Personne ne s'accorde sur le contenu de la notion d'indépendance des rédactions. Elle n'est définie ni par la loi, ni par la convention collective nationale des journalistes qui fait plutôt référence à leur liberté d'opinion. L'indépendance rédactionnelle ne signifie pas l'absence de subjectivité, comme le montre la diversité actuelle de la presse d'opinion.

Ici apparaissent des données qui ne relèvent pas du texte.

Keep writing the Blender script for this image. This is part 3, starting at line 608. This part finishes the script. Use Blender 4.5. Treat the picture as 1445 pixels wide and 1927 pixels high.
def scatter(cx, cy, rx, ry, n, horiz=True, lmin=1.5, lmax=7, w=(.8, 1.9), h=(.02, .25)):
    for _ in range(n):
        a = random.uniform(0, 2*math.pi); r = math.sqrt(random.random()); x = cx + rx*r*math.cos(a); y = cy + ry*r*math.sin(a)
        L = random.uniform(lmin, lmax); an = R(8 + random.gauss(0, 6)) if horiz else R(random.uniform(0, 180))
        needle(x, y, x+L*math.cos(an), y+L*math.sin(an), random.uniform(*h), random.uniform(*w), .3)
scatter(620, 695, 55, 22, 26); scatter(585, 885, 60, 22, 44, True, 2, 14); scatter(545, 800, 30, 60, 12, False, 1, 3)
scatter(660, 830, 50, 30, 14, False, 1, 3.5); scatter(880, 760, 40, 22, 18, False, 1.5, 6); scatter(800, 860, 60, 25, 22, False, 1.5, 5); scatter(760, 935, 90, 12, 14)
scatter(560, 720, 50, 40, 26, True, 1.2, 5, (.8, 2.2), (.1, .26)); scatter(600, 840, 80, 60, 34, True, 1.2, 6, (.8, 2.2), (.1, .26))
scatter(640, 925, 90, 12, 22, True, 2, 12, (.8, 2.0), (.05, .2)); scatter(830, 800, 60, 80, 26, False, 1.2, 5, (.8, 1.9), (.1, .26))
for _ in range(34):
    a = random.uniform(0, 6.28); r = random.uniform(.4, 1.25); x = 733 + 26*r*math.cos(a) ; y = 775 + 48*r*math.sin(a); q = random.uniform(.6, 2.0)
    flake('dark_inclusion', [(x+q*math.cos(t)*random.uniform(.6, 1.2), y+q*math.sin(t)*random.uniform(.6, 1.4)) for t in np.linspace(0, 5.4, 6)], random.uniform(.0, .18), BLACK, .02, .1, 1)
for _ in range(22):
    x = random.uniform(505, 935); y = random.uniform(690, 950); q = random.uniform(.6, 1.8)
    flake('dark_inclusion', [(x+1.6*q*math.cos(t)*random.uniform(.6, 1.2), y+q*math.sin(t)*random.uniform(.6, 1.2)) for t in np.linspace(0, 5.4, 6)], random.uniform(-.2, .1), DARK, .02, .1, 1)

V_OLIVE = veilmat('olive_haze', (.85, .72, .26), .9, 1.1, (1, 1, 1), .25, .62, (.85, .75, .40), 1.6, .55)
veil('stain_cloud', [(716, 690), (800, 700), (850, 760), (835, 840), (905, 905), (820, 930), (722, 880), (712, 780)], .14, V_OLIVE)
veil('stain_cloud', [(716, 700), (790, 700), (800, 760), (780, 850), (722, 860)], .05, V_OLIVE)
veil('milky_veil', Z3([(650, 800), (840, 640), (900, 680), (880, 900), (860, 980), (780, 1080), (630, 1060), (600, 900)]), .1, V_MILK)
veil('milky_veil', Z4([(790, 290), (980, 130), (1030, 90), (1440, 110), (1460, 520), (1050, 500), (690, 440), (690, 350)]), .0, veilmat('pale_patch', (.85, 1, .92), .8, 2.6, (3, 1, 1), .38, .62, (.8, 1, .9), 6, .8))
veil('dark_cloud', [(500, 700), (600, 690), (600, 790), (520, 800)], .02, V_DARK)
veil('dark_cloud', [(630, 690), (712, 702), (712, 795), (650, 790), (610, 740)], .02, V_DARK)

La protection du journaliste vis-à-vis des pressions extérieures repose aujourd'hui sur des dispositions législatives et conventionnelles ainsi que sur des dispositifs et pratiques négociés entre la direction et le personnel des rédactions. Les lois du 1er août 1986 et du 30 septembre 1986 ont posé le principe formel de la distinction entre les fonctions de directeur de la publication et de responsable de la rédaction pour la presse et l'audiovisuel, dont les noms respectifs doivent être portés à la connaissance du public. La loi du 4 janvier 2010 a consacré dans le droit positif la protection du secret des sources des journalistes. Des accords passés entre représentants du personnel et organes dirigeants ont précisé les modalités de représentation ainsi que les prérogatives des rédactions au Monde comme à Télérama. Les sociétés de journalistes se sont multipliées. Constituées sous forme d'associations de journalistes, elles veillent à l'indépendance de la rédaction et au respect des règles déontologiques. Certaines disposent de parts dans le capital de l'entreprise éditrice et de prérogatives dans la désignation du responsable de la rédaction - c'est le cas au Monde. Enfin les dispositifs de médiation, en organisant une réponse de la rédaction aux demandes ou aux contestations du public, autorisent une forme de contrôle du citoyen.
Les journalistes bénéficient à titre individuel des clauses de conscience et de cession qui fondent leur droit moral et leur liberté individuelle, en leur permettant de quitter leur publication en cas de changement d'orientation ou de modification du contrôle de la société.
Le personnel des rédactions bénéficie de nombreuses garanties. Les États généraux de la presse écrite ont écarté la reconnaissance des rédactions par la loi, en considérant que l'effort de rétablissement de la confiance devait passer par une réflexion et une action propres au secteur de la presse et ne pas impliquer les pouvoirs publics, l'échelon le plus pertinent pour améliorer la confiance étant celui de la publication. De surcroît, l'inscription dans la loi de prérogatives trop étendues des rédactions risquerait de dissuader des investisseurs. Or la proposition de loi ne respecte pas l'esprit de ces recommandations. Elle met à mal la diversité et la souplesse des solutions déjà négociées au niveau de chaque rédaction. Elle pose en outre des problèmes d'applicabilité, en particulier pour les publications aux effectifs très réduits. Elle emploie des mots impropres et fait état d'informations erronées dans son exposé des motifs.